In no way is anyone trying to say that the Crystal Coven needs to close its doors. 

The business has the right to be open, as any other small business in Winchester. 

And people in this community have the right to patronize this business, if they so choose. 

The people who object to this believe that the Tourism Department should not promote any business that sells Witchcraft materials. 

Others believe that tourism should not promote any type of spiritual events. Metaphysical shops are not spiritually neutral.

Because this matter is ‘spiritual in nature,’ people feel that it is not a Government Funded Commission’s job, such as Tourism, to promote ‘spirituality’ of any kind, even Christianity. (I may be wrong, but to my knowledge I don’t think that our tourism has promoted any church type of events.) 

Tourism’s focus should be on tourism, which is the practice of traveling for recreation and the guidance or management of tourists. 
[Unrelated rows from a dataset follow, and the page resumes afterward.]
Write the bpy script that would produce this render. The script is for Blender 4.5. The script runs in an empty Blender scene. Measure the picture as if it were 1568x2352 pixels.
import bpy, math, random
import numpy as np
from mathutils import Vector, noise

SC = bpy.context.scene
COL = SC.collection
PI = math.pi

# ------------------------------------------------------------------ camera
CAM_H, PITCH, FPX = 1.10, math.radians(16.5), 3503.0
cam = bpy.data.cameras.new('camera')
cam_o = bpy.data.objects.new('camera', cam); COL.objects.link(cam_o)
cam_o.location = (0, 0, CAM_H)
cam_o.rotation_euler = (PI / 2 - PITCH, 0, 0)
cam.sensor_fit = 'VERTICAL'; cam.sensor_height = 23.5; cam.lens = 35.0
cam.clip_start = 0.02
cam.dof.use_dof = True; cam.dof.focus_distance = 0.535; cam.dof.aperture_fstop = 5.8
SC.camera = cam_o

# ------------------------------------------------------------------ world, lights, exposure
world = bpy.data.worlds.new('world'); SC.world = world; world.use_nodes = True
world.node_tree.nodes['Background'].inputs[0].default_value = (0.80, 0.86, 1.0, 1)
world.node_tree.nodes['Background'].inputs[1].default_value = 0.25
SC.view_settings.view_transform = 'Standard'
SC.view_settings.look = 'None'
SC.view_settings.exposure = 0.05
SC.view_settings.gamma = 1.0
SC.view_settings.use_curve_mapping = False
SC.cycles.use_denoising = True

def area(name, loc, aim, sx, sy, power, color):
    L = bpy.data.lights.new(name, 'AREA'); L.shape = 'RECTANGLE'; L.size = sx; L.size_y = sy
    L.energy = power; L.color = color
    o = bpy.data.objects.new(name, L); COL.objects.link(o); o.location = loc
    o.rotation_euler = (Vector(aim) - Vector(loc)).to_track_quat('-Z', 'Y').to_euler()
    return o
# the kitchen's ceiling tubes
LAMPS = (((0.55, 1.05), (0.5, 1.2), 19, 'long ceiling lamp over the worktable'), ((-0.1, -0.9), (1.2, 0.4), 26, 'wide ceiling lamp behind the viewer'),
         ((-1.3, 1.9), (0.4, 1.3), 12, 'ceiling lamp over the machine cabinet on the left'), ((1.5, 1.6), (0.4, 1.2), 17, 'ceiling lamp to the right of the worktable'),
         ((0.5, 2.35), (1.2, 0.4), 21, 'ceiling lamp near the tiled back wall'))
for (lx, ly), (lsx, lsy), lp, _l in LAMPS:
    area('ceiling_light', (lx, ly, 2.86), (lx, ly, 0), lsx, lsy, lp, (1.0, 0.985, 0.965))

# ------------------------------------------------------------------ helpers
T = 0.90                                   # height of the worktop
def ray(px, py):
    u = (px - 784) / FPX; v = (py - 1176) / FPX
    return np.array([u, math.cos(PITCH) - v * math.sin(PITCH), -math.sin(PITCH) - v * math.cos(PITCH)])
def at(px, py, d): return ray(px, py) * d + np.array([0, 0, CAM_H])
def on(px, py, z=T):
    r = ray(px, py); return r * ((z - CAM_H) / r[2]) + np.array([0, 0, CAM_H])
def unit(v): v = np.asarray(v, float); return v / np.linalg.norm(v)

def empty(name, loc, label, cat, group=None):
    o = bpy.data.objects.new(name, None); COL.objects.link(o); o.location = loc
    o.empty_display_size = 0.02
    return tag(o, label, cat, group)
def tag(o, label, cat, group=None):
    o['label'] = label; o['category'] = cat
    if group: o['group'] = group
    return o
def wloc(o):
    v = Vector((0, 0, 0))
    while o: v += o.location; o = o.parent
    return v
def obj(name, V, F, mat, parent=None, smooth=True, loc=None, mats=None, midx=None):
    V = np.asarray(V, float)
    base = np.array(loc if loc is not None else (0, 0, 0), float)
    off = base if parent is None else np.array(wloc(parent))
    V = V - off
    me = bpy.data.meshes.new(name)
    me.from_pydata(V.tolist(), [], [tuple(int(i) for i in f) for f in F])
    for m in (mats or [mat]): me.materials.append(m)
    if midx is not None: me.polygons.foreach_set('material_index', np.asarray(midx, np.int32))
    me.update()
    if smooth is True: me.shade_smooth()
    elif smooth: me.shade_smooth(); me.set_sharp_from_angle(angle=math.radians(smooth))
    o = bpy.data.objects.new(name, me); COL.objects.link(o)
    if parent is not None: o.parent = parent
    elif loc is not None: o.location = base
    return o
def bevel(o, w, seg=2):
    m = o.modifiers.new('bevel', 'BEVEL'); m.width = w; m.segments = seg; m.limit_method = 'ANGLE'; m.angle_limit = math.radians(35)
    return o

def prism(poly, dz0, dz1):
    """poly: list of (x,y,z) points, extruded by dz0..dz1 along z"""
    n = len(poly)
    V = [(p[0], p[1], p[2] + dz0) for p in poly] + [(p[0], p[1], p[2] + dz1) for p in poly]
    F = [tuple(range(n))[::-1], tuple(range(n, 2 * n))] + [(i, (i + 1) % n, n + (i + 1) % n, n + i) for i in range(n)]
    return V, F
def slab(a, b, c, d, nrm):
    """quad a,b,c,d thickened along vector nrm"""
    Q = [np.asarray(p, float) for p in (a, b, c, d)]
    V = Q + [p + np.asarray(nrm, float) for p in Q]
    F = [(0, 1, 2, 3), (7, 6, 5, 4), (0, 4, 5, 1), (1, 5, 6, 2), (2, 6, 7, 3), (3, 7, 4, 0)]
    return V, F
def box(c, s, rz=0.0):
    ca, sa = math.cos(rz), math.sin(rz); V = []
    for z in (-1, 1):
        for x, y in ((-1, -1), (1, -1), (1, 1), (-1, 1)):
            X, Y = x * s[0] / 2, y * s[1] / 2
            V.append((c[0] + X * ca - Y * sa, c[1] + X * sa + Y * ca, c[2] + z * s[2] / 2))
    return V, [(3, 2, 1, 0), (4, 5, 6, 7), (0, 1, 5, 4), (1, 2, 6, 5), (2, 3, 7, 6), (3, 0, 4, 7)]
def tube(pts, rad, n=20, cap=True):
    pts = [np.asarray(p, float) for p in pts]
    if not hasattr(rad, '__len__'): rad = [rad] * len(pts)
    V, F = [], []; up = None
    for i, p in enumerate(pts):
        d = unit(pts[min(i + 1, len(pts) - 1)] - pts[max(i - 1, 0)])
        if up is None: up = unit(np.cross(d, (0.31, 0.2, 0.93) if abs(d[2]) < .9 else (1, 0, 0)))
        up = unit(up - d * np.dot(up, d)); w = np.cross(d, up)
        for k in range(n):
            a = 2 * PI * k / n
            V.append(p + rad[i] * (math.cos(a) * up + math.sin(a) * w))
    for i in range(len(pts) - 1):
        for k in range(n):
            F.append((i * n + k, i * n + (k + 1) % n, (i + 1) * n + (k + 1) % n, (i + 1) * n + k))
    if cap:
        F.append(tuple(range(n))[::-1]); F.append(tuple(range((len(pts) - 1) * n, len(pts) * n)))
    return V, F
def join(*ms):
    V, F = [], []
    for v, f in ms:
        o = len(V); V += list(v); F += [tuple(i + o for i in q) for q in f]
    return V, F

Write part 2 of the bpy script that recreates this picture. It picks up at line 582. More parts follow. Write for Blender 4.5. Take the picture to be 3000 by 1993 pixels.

They believe that Tourism needs to be neutral on divisive issues and cultural agendas.

Now some people believe that those who are objecting to this event are overreacting, and their view is unfounded. So, after some research, I’m here today to clarify and educate the tourism board on why they feel that way.”

Two individuals signed up to support Tipton and Crystal Coven Cottage during the public comment portion of the meeting.

“She’s a pretty good woman,” said Winchester resident Jamal Morton. “Some of the comments that I saw on the Internet about her and how this whole thing was conducted [were] kind of off to me. It seems like someone has a vendetta against her and her business. She has been running her business for quite a while and there [have] been no problems. So, I don’t understand why her business is in question right now…To me, this is pure bullying.”

Eighteen-year-old Lauren Woodring is a resident of District 4 and shared the following comments.

“This is not an issue about religion. This is an issue about morality. I believe in the separation of church and state. All I ask is this: is it moral to have an elected official mix the two?” Woodring questioned. “Is it moral to have an elected official…harass and incite active and false claims about a small local business? Absolutely not!”

Woodring said that Miller’s behavior set a poor example for the community and called for his resignation.

Winchester resident Tim Sparks said he was concerned about public money being used to promote the event help at the shop.

The fiscal court took no action on the issue.